April 10, 2013

A Principle Which Is Pure

 "There is a principle which is pure, placed in the human mind, which in different places and ages hath had different names." -John Woolman

Last June I wrote a blog called Postcard from the Lip of the Void. One small element of that experience included an experience of God/Not God as a pure principle, signified by a cold and perfect mathematical equation. I’ve been thinking about that image a lot recently.
Many of my friends, compassionate, warm, and loving people who are also highly intelligent, do not experience the relationship, visions, or emotional release that I experience when I pray. These friends seldom use God language, and feel a little uncomfortable with some of the ideas generated by the great religions through the ages. They accept the ethics of the Golden Rule, understand the human principle that an “eye for an eye makes the whole world blind,” and experience awe in the presence of glorious art, music, and landscapes. The idea of surrender to and union with God, however, gives them the heebie-jeebies. They have never, in their own estimation, had an experience of God. And so, in order to be authentic, they call themselves “nontheists,” as opposed to “atheists” who are “against the idea of God.” They don’t hold a belief that God exists since they have never experienced God. And while they are not sure what they would do with a mystical experience if it ever came to them, some of them yearn for God events like mine, with relationship, consolations, comfort and awe. They just won’t pretend to a belief that is not based on experience.

I am ashamed to admit that I have felt a sense of superiority in the past about our experiential difference. In the same way that the math whiz might feel vanity about being able to calculate rings around the mathematically challenged, so I felt vanity about my very sensory and emotionally satisfying experiences of God. I confess this with regret.
Usually, however, when hubris makes an appearance, a learning experience is given to me.
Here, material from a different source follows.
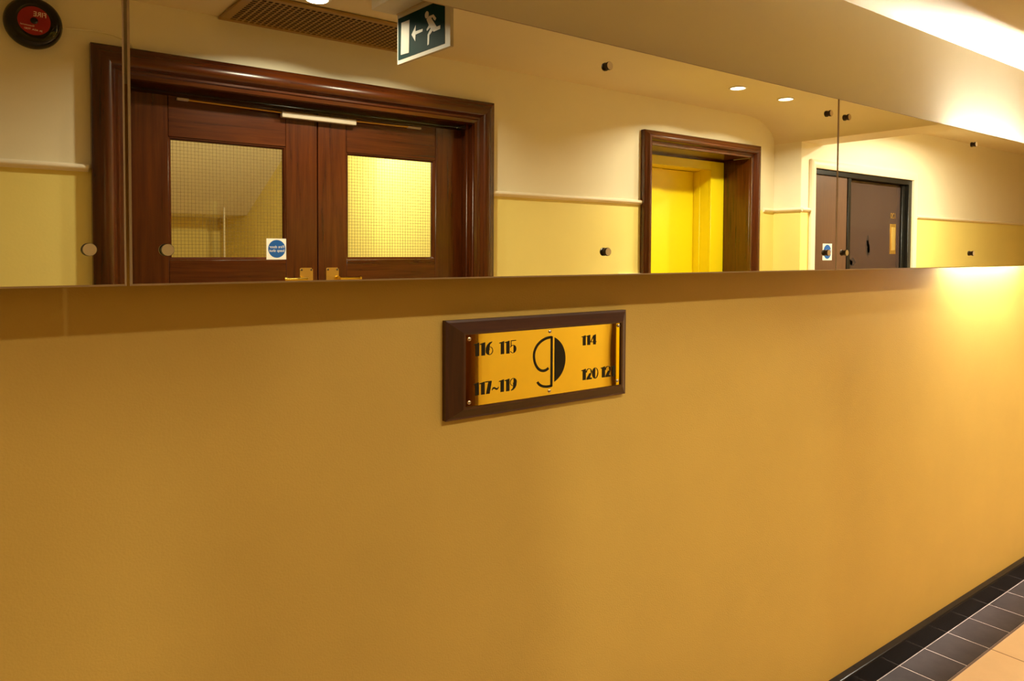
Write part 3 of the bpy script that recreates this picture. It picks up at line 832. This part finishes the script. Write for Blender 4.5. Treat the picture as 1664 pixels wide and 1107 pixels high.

So, in order to help me learn, God led me to a startling vision in which God suckled me at her breast and simultaneously appeared to me as the Principle of Perfection – cold, abstract, unapproachable, mathematical, fearful. Awe-full.  This face of God was an alien one to me, frightening and inhuman. I liked my humanoid face of God – or even the formless, energetic face of God that is also part of my experience - much better than this one. I had found an aspect of God that gave me the heebie-jeebies.

I have never given the intellect – the logical mind – the credit it deserves. I have treasured my “right brain” functions: intuition, holistic thinking, imagination, openness to divergent possibilities. I have not felt so kindly toward “left brain” functions, including linear and analytical thought, logic, reasoning, and attention to detail. This type of thinking has seemed boring to me, a necessary evil, a tool for survival which we would someday outgrow.
But the vision of the Pure Principle has helped me understand that God can also be found through the intellect. How could it be otherwise, since we are “made in the image of God” and we have intellect, as well as intuition? I am developing a deep respect for the aspects of the mind that can focus, capture detail, detect inconsistencies, and reflect order. I have learned that God is not only sensed and felt but mentally perceived. That God is not only Something Greater than Ourselves into Which We Can Merge, but a Pure Principle that is separate from me, and which can be perceived dimly by the mind, if not the heart. I can’t really perceive God in this way; I don’t understand God in this way. But the glimpse of a vision has helped me understand that there are those who can. And that it is a valid way of experiencing God.

I think this might be good news for my nontheist friends. Those of you who yearn for an experience of God may have been experiencing God all along, as Principle. If so, you get to redefine God according to your own experience! You do not have to yearn for a way of perceiving which is not native to you. I would love to hear what you have to say about this.
And we theists, who favor the consoling warmth of a God we can sense, might do well to open our minds to the Principle which is Pure. And drop the hubris. Thank you, John Woolman.